Why Force Your CEO to be Chairman?
Gary Wilson finds an interesting bylaw in some of America's bluest blue-chip companies:
Such companies as General Electric, Coca-Cola, Exxon Mobil, UPS, Deere, Caterpillar, CSX and Johnson & Johnson actually have bylaws that require the CEO to also serve as chairman.
I've been racking my brain, and can't think of a single reason why such bylaws should be so common. It's hard enough to think why the CEO should also be chairman at the best of times, but in exceptional circumstances maybe that can genuinely be what the board thinks is best. It does seem obvious, however, that such determinations can only be made once you know who the CEO is.

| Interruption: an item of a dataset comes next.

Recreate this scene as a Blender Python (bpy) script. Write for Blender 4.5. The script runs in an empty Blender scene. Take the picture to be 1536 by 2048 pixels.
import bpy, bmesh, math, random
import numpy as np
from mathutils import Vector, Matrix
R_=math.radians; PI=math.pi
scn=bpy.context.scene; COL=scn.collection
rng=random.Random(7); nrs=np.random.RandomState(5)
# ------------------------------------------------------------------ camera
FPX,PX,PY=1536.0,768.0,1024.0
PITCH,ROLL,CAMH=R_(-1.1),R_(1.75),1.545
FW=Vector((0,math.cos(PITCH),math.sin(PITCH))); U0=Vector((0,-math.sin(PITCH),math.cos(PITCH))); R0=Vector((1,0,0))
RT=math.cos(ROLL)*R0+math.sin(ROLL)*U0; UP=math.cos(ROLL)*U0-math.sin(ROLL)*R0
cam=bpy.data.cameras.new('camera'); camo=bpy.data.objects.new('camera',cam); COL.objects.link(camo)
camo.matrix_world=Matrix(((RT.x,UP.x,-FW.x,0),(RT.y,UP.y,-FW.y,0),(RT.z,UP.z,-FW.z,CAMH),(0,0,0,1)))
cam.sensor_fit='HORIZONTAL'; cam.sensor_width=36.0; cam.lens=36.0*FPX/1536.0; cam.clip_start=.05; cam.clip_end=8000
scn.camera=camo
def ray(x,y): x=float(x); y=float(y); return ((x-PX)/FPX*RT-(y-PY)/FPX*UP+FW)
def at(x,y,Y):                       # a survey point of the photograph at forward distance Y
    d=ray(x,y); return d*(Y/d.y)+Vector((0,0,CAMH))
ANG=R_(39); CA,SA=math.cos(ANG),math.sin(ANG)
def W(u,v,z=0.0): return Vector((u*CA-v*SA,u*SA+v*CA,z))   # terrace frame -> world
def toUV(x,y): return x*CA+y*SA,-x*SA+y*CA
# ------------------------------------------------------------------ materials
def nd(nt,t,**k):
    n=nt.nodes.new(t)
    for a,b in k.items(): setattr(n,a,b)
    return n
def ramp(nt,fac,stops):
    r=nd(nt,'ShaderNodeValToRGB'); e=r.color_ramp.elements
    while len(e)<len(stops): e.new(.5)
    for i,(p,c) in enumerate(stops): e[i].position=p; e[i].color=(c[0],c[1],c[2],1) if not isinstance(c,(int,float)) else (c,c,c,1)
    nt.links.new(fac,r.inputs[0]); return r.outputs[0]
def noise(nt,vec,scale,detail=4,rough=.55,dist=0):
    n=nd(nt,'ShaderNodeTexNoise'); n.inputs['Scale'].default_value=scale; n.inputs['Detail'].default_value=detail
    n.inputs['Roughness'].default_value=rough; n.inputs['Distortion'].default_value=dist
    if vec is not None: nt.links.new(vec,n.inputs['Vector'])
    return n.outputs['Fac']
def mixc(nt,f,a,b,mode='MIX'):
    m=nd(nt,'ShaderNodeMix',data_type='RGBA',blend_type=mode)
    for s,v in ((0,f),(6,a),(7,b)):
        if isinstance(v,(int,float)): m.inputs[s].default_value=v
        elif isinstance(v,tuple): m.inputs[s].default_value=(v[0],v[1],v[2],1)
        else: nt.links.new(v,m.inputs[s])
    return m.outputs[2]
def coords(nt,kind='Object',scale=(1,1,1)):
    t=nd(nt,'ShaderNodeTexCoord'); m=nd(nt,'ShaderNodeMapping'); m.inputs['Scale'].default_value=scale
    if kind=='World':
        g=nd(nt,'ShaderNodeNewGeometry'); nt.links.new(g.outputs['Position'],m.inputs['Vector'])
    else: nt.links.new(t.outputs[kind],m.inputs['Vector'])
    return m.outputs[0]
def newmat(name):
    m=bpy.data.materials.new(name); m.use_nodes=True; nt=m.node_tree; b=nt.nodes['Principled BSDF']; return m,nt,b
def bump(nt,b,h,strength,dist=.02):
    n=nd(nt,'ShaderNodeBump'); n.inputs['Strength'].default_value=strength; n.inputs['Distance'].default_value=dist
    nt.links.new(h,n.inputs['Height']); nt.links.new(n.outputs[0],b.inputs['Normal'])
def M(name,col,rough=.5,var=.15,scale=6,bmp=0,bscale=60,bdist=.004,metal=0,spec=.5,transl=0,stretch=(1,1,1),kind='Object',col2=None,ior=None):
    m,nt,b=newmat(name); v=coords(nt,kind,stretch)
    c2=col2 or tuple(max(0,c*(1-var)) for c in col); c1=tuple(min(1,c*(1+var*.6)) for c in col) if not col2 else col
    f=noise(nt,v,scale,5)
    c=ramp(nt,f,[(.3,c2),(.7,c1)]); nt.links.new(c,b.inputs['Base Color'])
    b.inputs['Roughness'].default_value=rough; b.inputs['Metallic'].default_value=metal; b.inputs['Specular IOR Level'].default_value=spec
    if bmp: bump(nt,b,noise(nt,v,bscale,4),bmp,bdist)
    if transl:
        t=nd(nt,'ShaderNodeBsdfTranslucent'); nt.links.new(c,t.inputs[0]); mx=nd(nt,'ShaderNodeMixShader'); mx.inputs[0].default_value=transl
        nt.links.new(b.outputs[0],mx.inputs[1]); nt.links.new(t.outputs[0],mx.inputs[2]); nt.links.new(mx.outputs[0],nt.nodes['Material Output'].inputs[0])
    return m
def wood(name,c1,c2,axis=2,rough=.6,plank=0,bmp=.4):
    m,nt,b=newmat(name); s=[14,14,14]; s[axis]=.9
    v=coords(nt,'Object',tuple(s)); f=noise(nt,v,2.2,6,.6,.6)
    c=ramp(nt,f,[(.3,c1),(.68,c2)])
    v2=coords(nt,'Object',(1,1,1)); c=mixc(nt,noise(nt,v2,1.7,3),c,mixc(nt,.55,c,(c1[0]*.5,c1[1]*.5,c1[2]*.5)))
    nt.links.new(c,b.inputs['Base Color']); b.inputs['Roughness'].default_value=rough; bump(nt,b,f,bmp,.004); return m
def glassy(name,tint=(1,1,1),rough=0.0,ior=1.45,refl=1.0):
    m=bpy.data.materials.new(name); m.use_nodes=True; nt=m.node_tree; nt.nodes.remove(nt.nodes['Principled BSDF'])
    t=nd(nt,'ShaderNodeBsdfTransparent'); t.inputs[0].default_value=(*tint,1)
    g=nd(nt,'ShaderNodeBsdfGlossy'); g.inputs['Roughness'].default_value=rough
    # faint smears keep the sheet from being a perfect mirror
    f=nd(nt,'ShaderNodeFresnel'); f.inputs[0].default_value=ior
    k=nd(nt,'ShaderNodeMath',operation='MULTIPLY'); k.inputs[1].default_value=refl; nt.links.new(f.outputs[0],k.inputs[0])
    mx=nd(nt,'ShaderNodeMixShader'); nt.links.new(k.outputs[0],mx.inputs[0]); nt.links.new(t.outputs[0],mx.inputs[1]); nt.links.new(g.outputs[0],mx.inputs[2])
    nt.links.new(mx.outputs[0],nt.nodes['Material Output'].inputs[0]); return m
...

The two jobs are different, after all, and require different skillsets. Is it possible that a CEO will also make a good chairman? Yes. Is it necessarily the case? No. By adopting such a bylaw, the board is tying one hand behind its back when it comes to the CEO succession process. Not only does it need to find someone who will be a good CEO -- which is hard enough -- but it needs to confine its search to people who would also make a good chairman. And that's just self-defeating.
Wilson says, reasonably enough, that combining the positions of chairman and CEO creates the "Imperial CEO". I would expect to find Imperial CEOs in young companies run by their founder, like Oracle or Whole Foods; I'm surprised to find Imperial CEOs mandated in much older companies like GE and Coca-Cola which are many generations removed from their founders.
Wilson would like stock exchanges to require that when a company names a new CEO, it must also name an "independent director" as chairman. I think that companies should do that; I'm not at all sure that it's the role of stock exchanges to force such a thing, however. But put that to one side: companies with bylaws forcing the same person to fill both roles should either abolish those bylaws, or else come up with a good reason for their continued existence. At least give the board the option to split the roles!